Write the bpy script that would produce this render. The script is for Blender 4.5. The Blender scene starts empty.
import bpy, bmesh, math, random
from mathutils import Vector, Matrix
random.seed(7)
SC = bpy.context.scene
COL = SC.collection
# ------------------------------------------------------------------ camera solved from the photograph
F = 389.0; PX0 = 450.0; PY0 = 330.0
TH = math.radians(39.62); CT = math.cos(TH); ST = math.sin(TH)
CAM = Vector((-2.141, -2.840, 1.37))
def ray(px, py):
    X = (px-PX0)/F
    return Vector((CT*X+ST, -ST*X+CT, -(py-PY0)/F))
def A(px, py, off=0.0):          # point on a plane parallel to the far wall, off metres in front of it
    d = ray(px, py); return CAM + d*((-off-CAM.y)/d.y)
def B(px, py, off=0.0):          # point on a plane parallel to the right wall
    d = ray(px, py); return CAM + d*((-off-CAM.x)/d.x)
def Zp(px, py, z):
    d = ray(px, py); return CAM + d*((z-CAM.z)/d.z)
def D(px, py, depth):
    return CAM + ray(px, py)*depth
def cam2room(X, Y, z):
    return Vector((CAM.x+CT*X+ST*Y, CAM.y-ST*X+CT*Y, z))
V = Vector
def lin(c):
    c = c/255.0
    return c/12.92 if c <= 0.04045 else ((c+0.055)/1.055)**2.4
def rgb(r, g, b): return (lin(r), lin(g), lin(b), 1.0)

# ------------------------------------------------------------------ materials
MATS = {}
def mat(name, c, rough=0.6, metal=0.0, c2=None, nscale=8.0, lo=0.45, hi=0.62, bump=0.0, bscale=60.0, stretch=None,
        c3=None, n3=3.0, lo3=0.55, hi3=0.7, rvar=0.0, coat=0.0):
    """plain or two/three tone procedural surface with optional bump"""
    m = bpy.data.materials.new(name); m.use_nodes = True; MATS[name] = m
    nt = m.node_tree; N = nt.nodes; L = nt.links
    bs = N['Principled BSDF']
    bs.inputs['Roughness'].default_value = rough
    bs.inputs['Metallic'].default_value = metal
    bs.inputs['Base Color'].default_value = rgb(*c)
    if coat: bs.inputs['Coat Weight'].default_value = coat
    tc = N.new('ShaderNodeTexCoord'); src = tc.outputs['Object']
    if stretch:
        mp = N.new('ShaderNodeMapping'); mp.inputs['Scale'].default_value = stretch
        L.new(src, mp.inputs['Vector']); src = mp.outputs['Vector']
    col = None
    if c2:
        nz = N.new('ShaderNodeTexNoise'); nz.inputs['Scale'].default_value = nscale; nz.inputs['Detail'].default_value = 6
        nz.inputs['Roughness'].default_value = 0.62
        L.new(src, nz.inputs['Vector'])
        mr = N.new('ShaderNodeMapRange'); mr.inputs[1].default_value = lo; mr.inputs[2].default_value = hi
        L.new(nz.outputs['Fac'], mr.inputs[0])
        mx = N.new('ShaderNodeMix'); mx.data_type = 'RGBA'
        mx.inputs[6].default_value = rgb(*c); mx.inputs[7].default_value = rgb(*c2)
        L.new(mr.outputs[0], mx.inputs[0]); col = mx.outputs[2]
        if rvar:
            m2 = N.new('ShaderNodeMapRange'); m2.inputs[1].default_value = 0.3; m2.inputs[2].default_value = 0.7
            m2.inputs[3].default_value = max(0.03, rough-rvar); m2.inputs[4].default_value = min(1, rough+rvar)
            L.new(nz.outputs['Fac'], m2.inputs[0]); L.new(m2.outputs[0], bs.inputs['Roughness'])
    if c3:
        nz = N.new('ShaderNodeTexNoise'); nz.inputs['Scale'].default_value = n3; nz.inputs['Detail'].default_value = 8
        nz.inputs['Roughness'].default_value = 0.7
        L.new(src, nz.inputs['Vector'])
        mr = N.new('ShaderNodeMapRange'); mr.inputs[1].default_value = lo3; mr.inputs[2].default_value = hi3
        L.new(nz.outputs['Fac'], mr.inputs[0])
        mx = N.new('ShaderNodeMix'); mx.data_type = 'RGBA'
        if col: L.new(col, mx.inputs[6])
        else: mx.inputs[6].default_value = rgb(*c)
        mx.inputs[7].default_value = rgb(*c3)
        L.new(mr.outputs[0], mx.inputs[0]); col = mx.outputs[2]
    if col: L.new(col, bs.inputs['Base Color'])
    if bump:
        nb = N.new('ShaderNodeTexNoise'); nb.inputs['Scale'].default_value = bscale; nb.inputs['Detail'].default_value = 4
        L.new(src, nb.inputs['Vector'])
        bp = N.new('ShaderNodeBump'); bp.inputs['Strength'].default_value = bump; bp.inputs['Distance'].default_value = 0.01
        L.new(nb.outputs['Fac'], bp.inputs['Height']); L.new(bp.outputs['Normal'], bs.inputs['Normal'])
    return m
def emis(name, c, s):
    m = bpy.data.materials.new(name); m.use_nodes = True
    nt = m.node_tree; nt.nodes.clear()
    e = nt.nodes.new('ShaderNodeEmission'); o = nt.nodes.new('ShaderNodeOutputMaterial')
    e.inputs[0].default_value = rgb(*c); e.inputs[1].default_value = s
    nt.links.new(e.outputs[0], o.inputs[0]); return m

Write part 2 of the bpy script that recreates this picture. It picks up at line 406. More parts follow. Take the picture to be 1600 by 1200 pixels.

········

#### REQUIRED WORK
Extract each entry in full, exactly as given.

#### REPLY TO THE EXERCISE
Write the bpy script that would produce this render. The script is for Blender 4.5. The Blender scene starts empty.
import bpy, bmesh, math, random
from mathutils import Vector, Matrix
random.seed(7)
SC = bpy.context.scene
COL = SC.collection
# ------------------------------------------------------------------ camera solved from the photograph
F = 389.0; PX0 = 450.0; PY0 = 330.0
TH = math.radians(39.62); CT = math.cos(TH); ST = math.sin(TH)
CAM = Vector((-2.141, -2.840, 1.37))
def ray(px, py):
    X = (px-PX0)/F
    return Vector((CT*X+ST, -ST*X+CT, -(py-PY0)/F))
def A(px, py, off=0.0):          # point on a plane parallel to the far wall, off metres in front of it
    d = ray(px, py); return CAM + d*((-off-CAM.y)/d.y)
def B(px, py, off=0.0):          # point on a plane parallel to the right wall
    d = ray(px, py); return CAM + d*((-off-CAM.x)/d.x)
def Zp(px, py, z):
    d = ray(px, py); return CAM + d*((z-CAM.z)/d.z)
def D(px, py, depth):
    return CAM + ray(px, py)*depth
def cam2room(X, Y, z):
    return Vector((CAM.x+CT*X+ST*Y, CAM.y-ST*X+CT*Y, z))
V = Vector
def lin(c):
    c = c/255.0
    return c/12.92 if c <= 0.04045 else ((c+0.055)/1.055)**2.4
def rgb(r, g, b): return (lin(r), lin(g), lin(b), 1.0)

# ------------------------------------------------------------------ materials
MATS = {}
def mat(name, c, rough=0.6, metal=0.0, c2=None, nscale=8.0, lo=0.45, hi=0.62, bump=0.0, bscale=60.0, stretch=None,
        c3=None, n3=3.0, lo3=0.55, hi3=0.7, rvar=0.0, coat=0.0):
    """plain or two/three tone procedural surface with optional bump"""
    m = bpy.data.materials.new(name); m.use_nodes = True; MATS[name] = m
    nt = m.node_tree; N = nt.nodes; L = nt.links
    bs = N['Principled BSDF']
    bs.inputs['Roughness'].default_value = rough
    bs.inputs['Metallic'].default_value = metal
    bs.inputs['Base Color'].default_value = rgb(*c)
    if coat: bs.inputs['Coat Weight'].default_value = coat
    tc = N.new('ShaderNodeTexCoord'); src = tc.outputs['Object']
    if stretch:
        mp = N.new('ShaderNodeMapping'); mp.inputs['Scale'].default_value = stretch
        L.new(src, mp.inputs['Vector']); src = mp.outputs['Vector']
    col = None
    if c2:
        nz = N.new('ShaderNodeTexNoise'); nz.inputs['Scale'].default_value = nscale; nz.inputs['Detail'].default_value = 6
        nz.inputs['Roughness'].default_value = 0.62
        L.new(src, nz.inputs['Vector'])
        mr = N.new('ShaderNodeMapRange'); mr.inputs[1].default_value = lo; mr.inputs[2].default_value = hi
        L.new(nz.outputs['Fac'], mr.inputs[0])
        mx = N.new('ShaderNodeMix'); mx.data_type = 'RGBA'
        mx.inputs[6].default_value = rgb(*c); mx.inputs[7].default_value = rgb(*c2)
        L.new(mr.outputs[0], mx.inputs[0]); col = mx.outputs[2]
        if rvar:
            m2 = N.new('ShaderNodeMapRange'); m2.inputs[1].default_value = 0.3; m2.inputs[2].default_value = 0.7
            m2.inputs[3].default_value = max(0.03, rough-rvar); m2.inputs[4].default_value = min(1, rough+rvar)
            L.new(nz.outputs['Fac'], m2.inputs[0]); L.new(m2.outputs[0], bs.inputs['Roughness'])
    if c3:
        nz = N.new('ShaderNodeTexNoise'); nz.inputs['Scale'].default_value = n3; nz.inputs['Detail'].default_value = 8
        nz.inputs['Roughness'].default_value = 0.7
        L.new(src, nz.inputs['Vector'])
        mr = N.new('ShaderNodeMapRange'); mr.inputs[1].default_value = lo3; mr.inputs[2].default_value = hi3
        L.new(nz.outputs['Fac'], mr.inputs[0])
        mx = N.new('ShaderNodeMix'); mx.data_type = 'RGBA'
        if col: L.new(col, mx.inputs[6])
        else: mx.inputs[6].default_value = rgb(*c)
        mx.inputs[7].default_value = rgb(*c3)
        L.new(mr.outputs[0], mx.inputs[0]); col = mx.outputs[2]
    if col: L.new(col, bs.inputs['Base Color'])
    if bump:
        nb = N.new('ShaderNodeTexNoise'); nb.inputs['Scale'].default_value = bscale; nb.inputs['Detail'].default_value = 4
        L.new(src, nb.inputs['Vector'])
        bp = N.new('ShaderNodeBump'); bp.inputs['Strength'].default_value = bump; bp.inputs['Distance'].default_value = 0.01
        L.new(nb.outputs['Fac'], bp.inputs['Height']); L.new(bp.outputs['Normal'], bs.inputs['Normal'])
    return m
def emis(name, c, s):
    m = bpy.data.materials.new(name); m.use_nodes = True
    nt = m.node_tree; nt.nodes.clear()
    e = nt.nodes.new('ShaderNodeEmission'); o = nt.nodes.new('ShaderNodeOutputMaterial')
    e.inputs[0].default_value = rgb(*c); e.inputs[1].default_value = s
    nt.links.new(e.outputs[0], o.inputs[0]); return m

Write part 2 of the bpy script that recreates this picture. It picks up at line 406. More parts follow. Take the picture to be 1600 by 1200 pixels.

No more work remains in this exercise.